Questa legislatura finisce così: lasciando in eredità il Decreto Poletti, il Jobs Act, la ‘Buona Scuola’, lo Sblocca Italia,
una riforma elettorale bocciata dalla Consulta, una riforma
costituzionale bocciata dagli elettori, un’altra legge elettorale
pensata e studiata in extremis per salvare le coalizioni che l’hanno
approvata, un ex premier egotico e stizzoso che non ha capito nulla di
quello che è accaduto nell’ultimo anno – e ancora manca il voto in
Sicilia per timbrarne il tramonto – più un odio reciproco e insanabile
tra l’ex maggiore partito di sinistra e almeno metà del popolo di
sinistra, diasporizzato, orfano, spaesato, astenuto e incazzato non solo
con gli altri ma pure con se stesso, con i suoi leader rissosi, con la
loro incapacità di uscire dall’irrilevanza e dall’autoreferenzialità.
Questa legislatura finisce così, con i 5 Stelle entrati alle Camere come espressione caotica ma genuina
di un movimentismo nato su battaglie per l’acqua pubblica,
l’ambientalismo, la democrazia diretta, la dirittura morale nella
gestione della cosa pubblica, i diritti dei dimenticati e la fine dei
privilegi: forse ingenui ma vitali e un po’ pirati. E poi, giorno dopo
giorno, eccoli trasformarsi in una falange irregimentata di espulsioni e
processi, diktat e contratti obbligatori, mentre politicamente
scivolavano in una variante della vecchia Democrazia Cristiana, così ben
rappresentata dal suo nuovo e grigio capo Luigi Di Maio, autoproclamato
erede al contempo di Berlinguer e Almirante, front man di un partito
che contiene tutto e il suo contrario, pauroso della contaminazione
etnica fino all’elogio del peggior ministro in carica – Minniti – e al
rifiuto dello ius soli ai bambini degli immigrati, mentre la democrazia
diretta diventava una beffa in cui chi ha vinto viene sostituito da chi
ha perso perché lo ha deciso il figlio del cofondatore, potente nel
movimento per esclusiva legge aziendal-dinastica.

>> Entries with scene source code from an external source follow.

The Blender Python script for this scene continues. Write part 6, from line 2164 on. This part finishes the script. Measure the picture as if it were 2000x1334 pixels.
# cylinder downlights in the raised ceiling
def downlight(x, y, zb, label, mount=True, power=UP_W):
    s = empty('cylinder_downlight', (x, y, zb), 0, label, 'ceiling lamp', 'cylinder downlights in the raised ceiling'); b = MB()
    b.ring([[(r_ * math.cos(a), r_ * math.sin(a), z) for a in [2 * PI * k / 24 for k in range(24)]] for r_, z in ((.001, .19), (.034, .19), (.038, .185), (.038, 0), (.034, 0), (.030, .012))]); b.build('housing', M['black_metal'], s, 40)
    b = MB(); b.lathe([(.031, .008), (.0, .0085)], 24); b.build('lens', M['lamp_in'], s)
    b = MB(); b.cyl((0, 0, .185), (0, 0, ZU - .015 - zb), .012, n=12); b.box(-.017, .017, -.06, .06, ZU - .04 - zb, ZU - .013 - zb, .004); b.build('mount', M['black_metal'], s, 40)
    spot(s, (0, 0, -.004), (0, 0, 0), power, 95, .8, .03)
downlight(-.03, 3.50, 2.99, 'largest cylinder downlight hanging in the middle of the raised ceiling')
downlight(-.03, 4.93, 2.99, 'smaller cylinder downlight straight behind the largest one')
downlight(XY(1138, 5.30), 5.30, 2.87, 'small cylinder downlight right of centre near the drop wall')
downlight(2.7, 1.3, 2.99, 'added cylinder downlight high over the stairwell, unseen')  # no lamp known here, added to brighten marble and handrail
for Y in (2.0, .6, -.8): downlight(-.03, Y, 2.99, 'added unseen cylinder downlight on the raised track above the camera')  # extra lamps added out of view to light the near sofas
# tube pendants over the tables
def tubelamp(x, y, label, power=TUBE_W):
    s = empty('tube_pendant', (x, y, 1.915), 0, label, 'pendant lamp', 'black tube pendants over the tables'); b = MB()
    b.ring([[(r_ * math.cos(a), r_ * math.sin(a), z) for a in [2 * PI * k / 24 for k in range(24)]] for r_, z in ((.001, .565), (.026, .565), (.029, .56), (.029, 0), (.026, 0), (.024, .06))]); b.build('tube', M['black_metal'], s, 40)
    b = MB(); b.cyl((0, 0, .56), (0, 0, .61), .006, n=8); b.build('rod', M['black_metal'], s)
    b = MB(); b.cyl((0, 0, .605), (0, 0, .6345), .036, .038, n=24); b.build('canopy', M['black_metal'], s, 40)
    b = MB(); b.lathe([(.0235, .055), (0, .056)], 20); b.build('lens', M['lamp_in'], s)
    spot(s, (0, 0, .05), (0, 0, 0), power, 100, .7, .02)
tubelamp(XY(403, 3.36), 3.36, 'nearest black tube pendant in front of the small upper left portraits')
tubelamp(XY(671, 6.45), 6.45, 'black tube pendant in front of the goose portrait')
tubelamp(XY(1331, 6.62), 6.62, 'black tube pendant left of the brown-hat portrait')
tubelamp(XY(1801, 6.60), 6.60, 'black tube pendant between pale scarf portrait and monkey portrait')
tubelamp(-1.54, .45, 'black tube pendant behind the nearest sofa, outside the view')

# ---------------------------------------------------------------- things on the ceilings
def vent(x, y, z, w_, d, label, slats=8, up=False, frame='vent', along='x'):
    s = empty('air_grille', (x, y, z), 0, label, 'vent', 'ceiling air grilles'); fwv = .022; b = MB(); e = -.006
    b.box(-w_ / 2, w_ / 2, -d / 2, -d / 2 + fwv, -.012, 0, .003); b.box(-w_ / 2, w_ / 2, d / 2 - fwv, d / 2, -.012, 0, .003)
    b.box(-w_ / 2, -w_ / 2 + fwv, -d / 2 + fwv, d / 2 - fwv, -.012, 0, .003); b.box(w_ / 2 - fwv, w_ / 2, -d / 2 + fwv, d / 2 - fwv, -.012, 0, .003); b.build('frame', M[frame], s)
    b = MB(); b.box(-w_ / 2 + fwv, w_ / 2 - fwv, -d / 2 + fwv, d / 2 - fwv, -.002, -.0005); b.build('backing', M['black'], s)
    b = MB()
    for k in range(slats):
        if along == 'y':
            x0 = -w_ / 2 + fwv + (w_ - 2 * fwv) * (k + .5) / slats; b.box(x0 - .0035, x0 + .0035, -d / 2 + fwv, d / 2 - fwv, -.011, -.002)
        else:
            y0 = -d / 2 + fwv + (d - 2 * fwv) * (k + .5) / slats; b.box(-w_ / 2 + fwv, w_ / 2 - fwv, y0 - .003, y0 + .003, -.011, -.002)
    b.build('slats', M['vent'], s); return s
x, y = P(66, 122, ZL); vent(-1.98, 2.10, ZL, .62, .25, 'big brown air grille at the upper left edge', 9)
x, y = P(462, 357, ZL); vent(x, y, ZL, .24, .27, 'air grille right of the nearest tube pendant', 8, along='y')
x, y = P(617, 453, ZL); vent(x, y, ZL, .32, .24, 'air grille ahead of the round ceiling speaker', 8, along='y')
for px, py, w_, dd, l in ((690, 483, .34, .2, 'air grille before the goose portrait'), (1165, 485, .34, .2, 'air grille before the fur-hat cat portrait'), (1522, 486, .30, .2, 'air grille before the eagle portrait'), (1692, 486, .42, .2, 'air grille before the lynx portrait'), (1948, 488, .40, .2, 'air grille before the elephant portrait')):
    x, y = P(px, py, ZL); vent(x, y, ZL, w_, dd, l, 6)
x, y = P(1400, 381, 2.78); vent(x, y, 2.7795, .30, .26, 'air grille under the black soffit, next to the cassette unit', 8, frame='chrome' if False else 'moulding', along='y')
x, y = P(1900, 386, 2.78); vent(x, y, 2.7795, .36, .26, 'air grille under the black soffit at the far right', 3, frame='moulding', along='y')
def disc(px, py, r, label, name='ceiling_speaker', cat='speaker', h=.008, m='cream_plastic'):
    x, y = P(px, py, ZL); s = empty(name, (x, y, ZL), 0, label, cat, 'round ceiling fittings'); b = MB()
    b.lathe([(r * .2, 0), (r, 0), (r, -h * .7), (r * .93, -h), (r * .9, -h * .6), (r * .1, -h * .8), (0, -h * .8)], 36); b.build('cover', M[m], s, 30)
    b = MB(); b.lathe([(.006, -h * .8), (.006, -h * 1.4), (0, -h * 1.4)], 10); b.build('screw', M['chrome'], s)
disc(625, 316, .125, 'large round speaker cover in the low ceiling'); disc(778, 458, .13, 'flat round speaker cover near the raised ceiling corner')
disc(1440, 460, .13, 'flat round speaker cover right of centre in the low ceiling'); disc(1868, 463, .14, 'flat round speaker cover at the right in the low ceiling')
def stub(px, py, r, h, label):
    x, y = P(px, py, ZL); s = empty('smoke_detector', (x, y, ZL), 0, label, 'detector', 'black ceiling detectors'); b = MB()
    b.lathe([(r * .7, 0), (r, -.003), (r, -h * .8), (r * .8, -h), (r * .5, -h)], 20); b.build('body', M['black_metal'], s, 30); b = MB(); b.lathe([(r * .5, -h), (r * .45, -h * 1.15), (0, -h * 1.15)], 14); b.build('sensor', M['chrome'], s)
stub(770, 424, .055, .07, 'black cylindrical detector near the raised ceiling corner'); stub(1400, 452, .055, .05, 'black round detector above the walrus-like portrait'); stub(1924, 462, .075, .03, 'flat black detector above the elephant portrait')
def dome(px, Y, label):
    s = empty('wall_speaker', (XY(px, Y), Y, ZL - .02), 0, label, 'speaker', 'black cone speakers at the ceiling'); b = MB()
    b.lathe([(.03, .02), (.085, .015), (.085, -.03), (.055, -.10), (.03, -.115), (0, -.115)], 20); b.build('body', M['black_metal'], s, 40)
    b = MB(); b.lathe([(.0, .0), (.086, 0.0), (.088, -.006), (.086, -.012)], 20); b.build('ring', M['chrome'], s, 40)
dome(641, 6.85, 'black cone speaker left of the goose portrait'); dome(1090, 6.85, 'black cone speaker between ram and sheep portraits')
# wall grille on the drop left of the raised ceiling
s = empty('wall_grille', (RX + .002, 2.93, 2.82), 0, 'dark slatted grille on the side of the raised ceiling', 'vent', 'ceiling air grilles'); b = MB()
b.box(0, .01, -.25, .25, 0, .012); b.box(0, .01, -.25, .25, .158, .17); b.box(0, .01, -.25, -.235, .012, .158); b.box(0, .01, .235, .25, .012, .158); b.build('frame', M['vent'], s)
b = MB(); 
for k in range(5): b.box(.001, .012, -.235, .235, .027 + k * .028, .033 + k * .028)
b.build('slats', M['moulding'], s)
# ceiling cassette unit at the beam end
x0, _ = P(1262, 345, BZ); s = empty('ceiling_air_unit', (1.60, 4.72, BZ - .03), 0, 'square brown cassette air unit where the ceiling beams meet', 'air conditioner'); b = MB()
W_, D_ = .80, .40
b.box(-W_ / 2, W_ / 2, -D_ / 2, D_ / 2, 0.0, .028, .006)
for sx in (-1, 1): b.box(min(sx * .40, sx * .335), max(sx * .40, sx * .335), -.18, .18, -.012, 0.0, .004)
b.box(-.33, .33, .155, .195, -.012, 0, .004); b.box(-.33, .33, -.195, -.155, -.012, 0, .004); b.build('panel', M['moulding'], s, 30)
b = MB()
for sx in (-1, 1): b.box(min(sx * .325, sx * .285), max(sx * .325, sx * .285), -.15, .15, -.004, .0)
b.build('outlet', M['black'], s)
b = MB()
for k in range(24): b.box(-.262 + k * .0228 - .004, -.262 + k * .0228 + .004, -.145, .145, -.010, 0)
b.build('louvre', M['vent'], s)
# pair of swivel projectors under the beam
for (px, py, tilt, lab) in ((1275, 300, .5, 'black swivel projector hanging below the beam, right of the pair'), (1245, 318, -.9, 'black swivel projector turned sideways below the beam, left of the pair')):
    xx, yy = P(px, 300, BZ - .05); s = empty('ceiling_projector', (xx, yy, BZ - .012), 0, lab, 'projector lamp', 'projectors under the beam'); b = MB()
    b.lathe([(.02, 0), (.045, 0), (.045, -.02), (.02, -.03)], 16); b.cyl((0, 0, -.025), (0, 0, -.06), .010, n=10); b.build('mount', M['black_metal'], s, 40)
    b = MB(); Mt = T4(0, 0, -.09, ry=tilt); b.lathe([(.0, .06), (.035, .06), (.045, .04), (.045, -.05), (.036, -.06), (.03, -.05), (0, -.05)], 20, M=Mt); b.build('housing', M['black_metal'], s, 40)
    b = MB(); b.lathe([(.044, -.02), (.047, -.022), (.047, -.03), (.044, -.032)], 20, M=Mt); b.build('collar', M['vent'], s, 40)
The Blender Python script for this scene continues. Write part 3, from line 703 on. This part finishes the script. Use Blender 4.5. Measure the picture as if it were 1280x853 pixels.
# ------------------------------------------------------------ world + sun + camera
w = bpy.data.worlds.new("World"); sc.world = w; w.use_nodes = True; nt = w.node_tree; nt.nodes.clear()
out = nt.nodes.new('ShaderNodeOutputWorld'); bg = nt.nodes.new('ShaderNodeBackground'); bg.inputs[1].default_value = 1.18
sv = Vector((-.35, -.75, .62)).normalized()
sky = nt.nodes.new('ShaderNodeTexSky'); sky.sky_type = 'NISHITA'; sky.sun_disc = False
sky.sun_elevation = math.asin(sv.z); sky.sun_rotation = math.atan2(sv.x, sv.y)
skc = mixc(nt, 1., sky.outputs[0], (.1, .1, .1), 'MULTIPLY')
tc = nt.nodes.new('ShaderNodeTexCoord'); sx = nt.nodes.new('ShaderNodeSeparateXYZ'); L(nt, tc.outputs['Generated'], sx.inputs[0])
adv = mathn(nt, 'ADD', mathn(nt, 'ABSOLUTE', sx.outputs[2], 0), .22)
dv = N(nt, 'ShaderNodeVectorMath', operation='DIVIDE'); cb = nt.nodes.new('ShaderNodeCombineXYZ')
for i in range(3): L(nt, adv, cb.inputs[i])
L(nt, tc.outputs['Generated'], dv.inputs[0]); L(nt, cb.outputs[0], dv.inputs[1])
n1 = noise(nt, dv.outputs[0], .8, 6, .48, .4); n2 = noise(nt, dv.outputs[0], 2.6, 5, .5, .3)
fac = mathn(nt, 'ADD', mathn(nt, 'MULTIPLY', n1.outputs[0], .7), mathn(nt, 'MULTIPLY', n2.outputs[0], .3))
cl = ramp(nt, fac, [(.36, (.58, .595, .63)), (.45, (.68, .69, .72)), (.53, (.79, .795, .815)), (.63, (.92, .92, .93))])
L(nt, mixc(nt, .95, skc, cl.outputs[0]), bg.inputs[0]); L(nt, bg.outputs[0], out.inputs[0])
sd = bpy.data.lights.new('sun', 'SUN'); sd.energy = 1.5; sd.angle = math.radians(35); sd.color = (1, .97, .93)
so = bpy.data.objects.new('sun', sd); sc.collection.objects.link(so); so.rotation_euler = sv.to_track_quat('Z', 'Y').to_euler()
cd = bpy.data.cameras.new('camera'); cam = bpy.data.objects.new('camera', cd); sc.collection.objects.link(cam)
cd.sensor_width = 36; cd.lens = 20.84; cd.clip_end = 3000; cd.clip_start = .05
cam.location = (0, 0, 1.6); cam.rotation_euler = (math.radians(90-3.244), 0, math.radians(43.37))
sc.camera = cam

Questa legislatura finisce così, con l’assurdo risorgere di Berlusconi
le cui infinite nefandezze ad personam sono state cancellate dalla
smemorina – l’unico prodotto che gli italiani assumono massicciamente
ogni giorno – ed eccolo qui di nuovo, dimagrito da Chenot e mummificato
dai chirurghi, con un nuovo doppiopetto da statista responsabile che
però fa alleanze con ogni pulsione di destra estrema – è quella che sale
nel Paese, sale sempre quando le classi mediobasse scivolano nella
povertà e la sinistra si dà alla latitanza.
Questa legislatura finisce così, con più rabbia diffusa e meno coesione sociale
di cinque anni fa, con partiti che rappresentano solo ambizioni e caos,
senza progetti di affrancamento e riscatto. E senza visioni per la
prossima che non siano calcoli di collegio, candidature sicure,
addizioni di deputati e senatori che cambieranno di nuovo casacca ma
appiccicheranno una qualche maggioranza, peggiorando se stessi e il
Paese che sarebbero chiamati – incredibile – a migliorare.